START

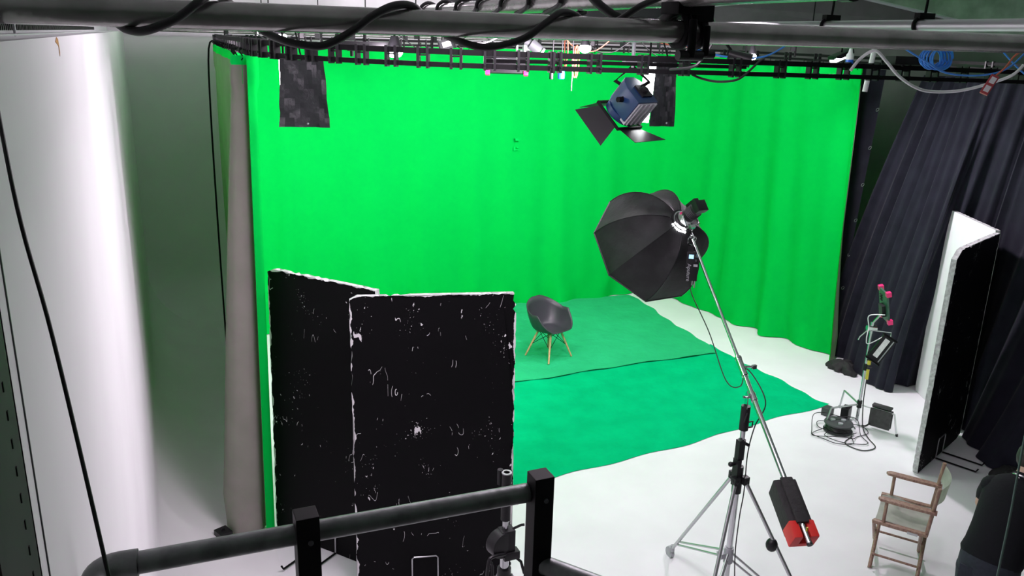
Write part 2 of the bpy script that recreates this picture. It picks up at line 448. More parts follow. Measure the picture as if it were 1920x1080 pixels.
# ------------------------------------------------------------------ curtain tracks
def track(root, pts, z0, z1, brackets, mid=None, width=0.03):
    mb_ = MB(); mb_.tube([V((p[0], p[1], p[2] + z1)) for p in pts], 0, rect=(width, 0.034)); world_part('upper_rail', mb_, BLACK, root, smooth=False)
    mb_ = MB(); mb_.tube([V((p[0], p[1], p[2] + z0)) for p in pts], 0, rect=(width, 0.030)); world_part('lower_rail', mb_, BLACK, root, smooth=False)
    if mid:
        mb_ = MB(); mb_.tube([V(p) for p in mid], 0, rect=(0.025, 0.024)); world_part('middle_rail', mb_, BLACK, root, smooth=False)
    for (x, y, z, dx, dy, wdt) in brackets:
        d = V((dx, dy, 0)).normalized(); m_ = MB(); c = V((x, y, z)); h = (z0 + z1) / 2
        r3 = M(((d.x, -d.y, 0), (d.y, d.x, 0), (0, 0, 1)))
        for sgn in (-1, 1): m_.box(c + V((0, 0, h)) + d * sgn * wdt / 2, (0.016, 0.045, z1 - z0 + 0.05), r3)
        m_.box(c + V((0, 0, h + 0.014)), (wdt, 0.012, 0.010), r3)
        m_.cyl(c + V((0, 0, z0 + 0.012)) + d * wdt / 2 - V((-d.y, d.x, 0)) * 0.03, c + V((0, 0, z0 + 0.012)) + d * wdt / 2 + V((-d.y, d.x, 0)) * 0.03, 0.008, seg=8)
        world_part('bracket', m_, BLACKP, root, smooth=False)

front = [(9.9, 4.95, -0.085), (7.0, 4.84, -0.06), (5.0, 4.78, -0.03), (3.4, 4.75, -0.01), (2.55, 4.75, 0.0)]
arc = [(2.55 - 1.82 * math.sin(a), 6.57 - 1.82 * math.cos(a), 0.03 * k / 10) for k, a in [(k, k / 10 * PI / 2) for k in range(1, 11)]]
left = [(0.735, 7.6, 0.035), (0.745, 9.0, 0.04), (0.80, 10.2, 0.045), (0.84, 10.9, 0.045)]
tp = front + arc + left
tr = thing('curtain_track', 'black double-rail curtain track running across the front of the green stage', 'curtain track', (2.55, 4.75, 4.1))
br = []
for x, wd in [(2.35, .05), (2.62, .07), (2.98, .05), (3.3, .05), (3.72, .06), (4.12, .06), (4.42, .07), (4.72, .075), (5.02, .075), (5.34, .08), (5.66, .08), (6.0, .08), (6.34, .08), (6.7, .08), (7.1, .08), (7.5, .08), (8, .08)]:
    y = 4.75 + max(0, (x - 3.4)) * 0.028; z = -0.012 * max(0, x - 2.55)
    br.append((x, y, z, 1, 0.03, wd))
for k in range(1, 15):
    a = k / 14 * PI / 2
    br.append((2.55 - 1.82 * math.sin(a), 6.57 - 1.82 * math.cos(a), 0.03 * a / PI * 2, -math.cos(a), math.sin(a), 0.06))
for k in range(17): br.append((0.733 + 0.005 * k, 6.72 + 0.25 * k, 0.03, 0, 1, 0.05))
track(tr, tp, 4.135, 4.212, br, mid=[(1.95, 4.94, 4.172), (2.6, 4.9, 4.172), (3.92, 4.9, 4.160)])
bp = [(0.86, 10.9, 0), (1.0, 11.5, 0), (1.35, 12.0, 0), (2.2, 12.42, 0), (4.0, 12.45, 0.0), (5.7, 12.36, 0), (6.75, 12.25, -.005), (7.5, 12.0, -.01), (8.0, 11.5, -.015), (8.25, 10.8, -.02), (8.4, 9.6, -.03), (8.45, 8.5, -.04), (8.6, 7.4, -.05), (8.7, 6.0, -.06)]
bpts = [tuple(p) for p in spline([V(p) for p in bp], 4)]
tr2 = thing('curtain_track', 'far black curtain track above the back edge of the green curtain', 'curtain track', (4.0, 12.45, 4.1))
br = []
acc = 0
for a, b in zip(bpts, bpts[1:]):
    d = V(b) - V(a); acc += d.length
    if acc > 0.42 and len(br) < 60:
        acc = 0; br.append((a[0], a[1], a[2], d.x, d.y, 0.08))
track(tr2, bpts, 4.185, 4.245, br)

# ------------------------------------------------------------------ floor cloths
def cloth(name, corners, z, m_, label, seed, nx=90, ny=60):
    random.seed(seed); a, b, c, d = [V((*p, 0)) for p in corners]; rows = []
    ph = [random.uniform(0, 6) for _ in range(8)]
    for j in range(ny + 1):
        r = []
        for i in range(nx + 1):
            u, v = i / nx, j / ny; p = lerp(lerp(a, b, u), lerp(d, c, u), v)
            e = 0.025
            if j in (0, ny): p.y += e * math.sin(u * 37 + ph[0]) * 0.7 + e * 0.8 * math.sin(u * 13 + ph[1])
            if i in (0, nx): p.x += e * math.sin(v * 31 + ph[2]) * 0.7 + e * 0.8 * math.sin(v * 11 + ph[3])
            wv = math.sin(p.x * 3.1 + p.y * 5.3 + ph[4] + 1.5 * math.sin(p.x * 1.3 + ph[6])) * math.sin(p.x * 4.7 - p.y * 2.2 + ph[5])
            r1 = math.sin(p.x * 9 + p.y * 14 + ph[6] + 2 * math.sin(p.y * 2.1 + p.x)) ; r2 = math.sin(p.x * 17 - p.y * 8 + ph[7] + 2 * math.sin(p.x * 1.7))
            p.z = z + 0.010 * max(0, wv) ** 2 + 0.004 * max(0, r1 * wv) + 0.003 * max(0, r2) ** 3
            r.append(p)
        rows.append(r)
    return single(name, MB().grid(rows), m_, (corners[0][0], corners[0][1], 0), label, 'floor cloth', angle=80)
cloth('green_floor_cloth', [(1.7, 6.95), (1.7 + 5.86, 7.14), (7.42, 9.45), (1.7, 9.45)], 0.004, CLOTHN, 'darker green cloth spread on the floor nearest the boards', 3)
o = bpy.data.objects['green_floor_cloth']
# front edge runs slightly askew
for v_ in o.data.vertices:
    X, Y = v_.co.x + 1.7, v_.co.y + 6.95
    if Y < 9.0:
        tgt = 6.60 + (X - 2.6) * 0.108
        v_.co.y += (tgt - (6.95 + (X - 1.7) / 5.86 * 0.19)) * (9.0 - Y) / 2.05
cloth('green_floor_cloth', [(1.5, 9.12), (7.34, 9.12), (7.60, 12.02), (1.5, 12.5)], 0.022, CLOTHF, 'lighter green cloth on the floor under the black chair', 5)

# ------------------------------------------------------------------ foam boards
def board(name, p0, p1, lean, Hd, label, seed, th=0.052, chew=0.02, round_near=0.0):
    random.seed(seed); p0, p1 = V((*p0, 0.004)), V((*p1, 0.004)); Wd = (p1 - p0).length
    up = V((lean[0], lean[1], math.sqrt(Hd ** 2 - lean[0] ** 2 - lean[1] ** 2)))
    mt = frame(p0, p1 - p0, up)              # local x along the board, y away from the viewer, z up
    poly = []
    def edge(a, b, n, amp):
        for k in range(n):
            t = k / n; q = (lerp(a[0], b[0], t), lerp(a[1], b[1], t)); j = random.random() ** 4 * amp
            dx, dz = b[0] - a[0], b[1] - a[1]; l = math.hypot(dx, dz)
            poly.append((q[0] - dz / l * j, q[1] + dx / l * j))
    c = 0.03
    edge((c, 0), (Wd - c, 0), 14, 0.006); edge((Wd, c), (Wd, Hd - c), 70, chew)
    edge((Wd - c * 0.6, Hd - 0.006), (c + round_near, Hd), 40, chew); edge((0, Hd - c - round_near), (0, c), 60, chew * 0.6)
    mb_ = MB(); bm = mb_.bm
    n = len(poly)
    f_ = [bm.verts.new((p[0], 0, p[1])) for p in poly]; b_ = [bm.verts.new((p[0], th, p[1])) for p in poly]
    ins = []
    fa = bm.faces.new(f_); fa.material_index = 0
    fb = bm.faces.new(b_[::-1]); fb.material_index = 2
    for k in range(n):
        q = bm.faces.new((f_[k], b_[k], b_[(k + 1) % n], f_[(k + 1) % n])); q.material_index = 1
    bmesh.ops.triangulate(bm, faces=[fa, fb])
    o = mb_.build(name, [scratched_board('scuffed_black_paint', Wd, Hd, seed - 10), FOAM, WHITEB], smooth=False)
    o.matrix_world = mt
    return tag(o, label, 'foam board'), mt, Wd
b1, m1, w1 = board('foam_board', (0.735, 6.78), (1.43, 5.89), (0.02, 0.10), 2.44, 'scuffed black foam board behind its pair, beside the green curtain edge', 11)
b2, m2, w2 = board('foam_board', (1.222, 5.715), (2.458, 5.42), (0.033, 0.135), 2.44, 'scuffed black foam board facing front, in front of its pair', 12, chew=0.03)
b3, m3, w3 = board('foam_board', (7.15, 5.44), (8.40, 5.93), (0.0, 0.0), 2.44, 'scuffed black foam board with thick white edge at right', 13, chew=0.03, round_near=0.06)
def white_board(p0, p1, label, seed):
    o, mt, Wd = board('foam_board', p0, p1, (0, 0), 2.44, label, seed, chew=0.006)
    return o, mt, Wd
b4, m4, w4 = white_board((9.02, 7.12), (8.45, 6.02), 'white face of the foam board set at an angle behind the black one at right', 14)
b4.data.materials[0] = WHITEB; b4.data.materials[2] = BLACK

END

• [Requirements] Return exactly what appears from the opening line of the material through the line with "world_part('bracket', m_, BLACKP, root, smooth=False)", apart from the pictures.

• [Task response]
Write part 2 of the bpy script that recreates this picture. It picks up at line 448. More parts follow. Measure the picture as if it were 1920x1080 pixels.
# ------------------------------------------------------------------ curtain tracks
def track(root, pts, z0, z1, brackets, mid=None, width=0.03):
    mb_ = MB(); mb_.tube([V((p[0], p[1], p[2] + z1)) for p in pts], 0, rect=(width, 0.034)); world_part('upper_rail', mb_, BLACK, root, smooth=False)
    mb_ = MB(); mb_.tube([V((p[0], p[1], p[2] + z0)) for p in pts], 0, rect=(width, 0.030)); world_part('lower_rail', mb_, BLACK, root, smooth=False)
    if mid:
        mb_ = MB(); mb_.tube([V(p) for p in mid], 0, rect=(0.025, 0.024)); world_part('middle_rail', mb_, BLACK, root, smooth=False)
    for (x, y, z, dx, dy, wdt) in brackets:
        d = V((dx, dy, 0)).normalized(); m_ = MB(); c = V((x, y, z)); h = (z0 + z1) / 2
        r3 = M(((d.x, -d.y, 0), (d.y, d.x, 0), (0, 0, 1)))
        for sgn in (-1, 1): m_.box(c + V((0, 0, h)) + d * sgn * wdt / 2, (0.016, 0.045, z1 - z0 + 0.05), r3)
        m_.box(c + V((0, 0, h + 0.014)), (wdt, 0.012, 0.010), r3)
        m_.cyl(c + V((0, 0, z0 + 0.012)) + d * wdt / 2 - V((-d.y, d.x, 0)) * 0.03, c + V((0, 0, z0 + 0.012)) + d * wdt / 2 + V((-d.y, d.x, 0)) * 0.03, 0.008, seg=8)
        world_part('bracket', m_, BLACKP, root, smooth=False)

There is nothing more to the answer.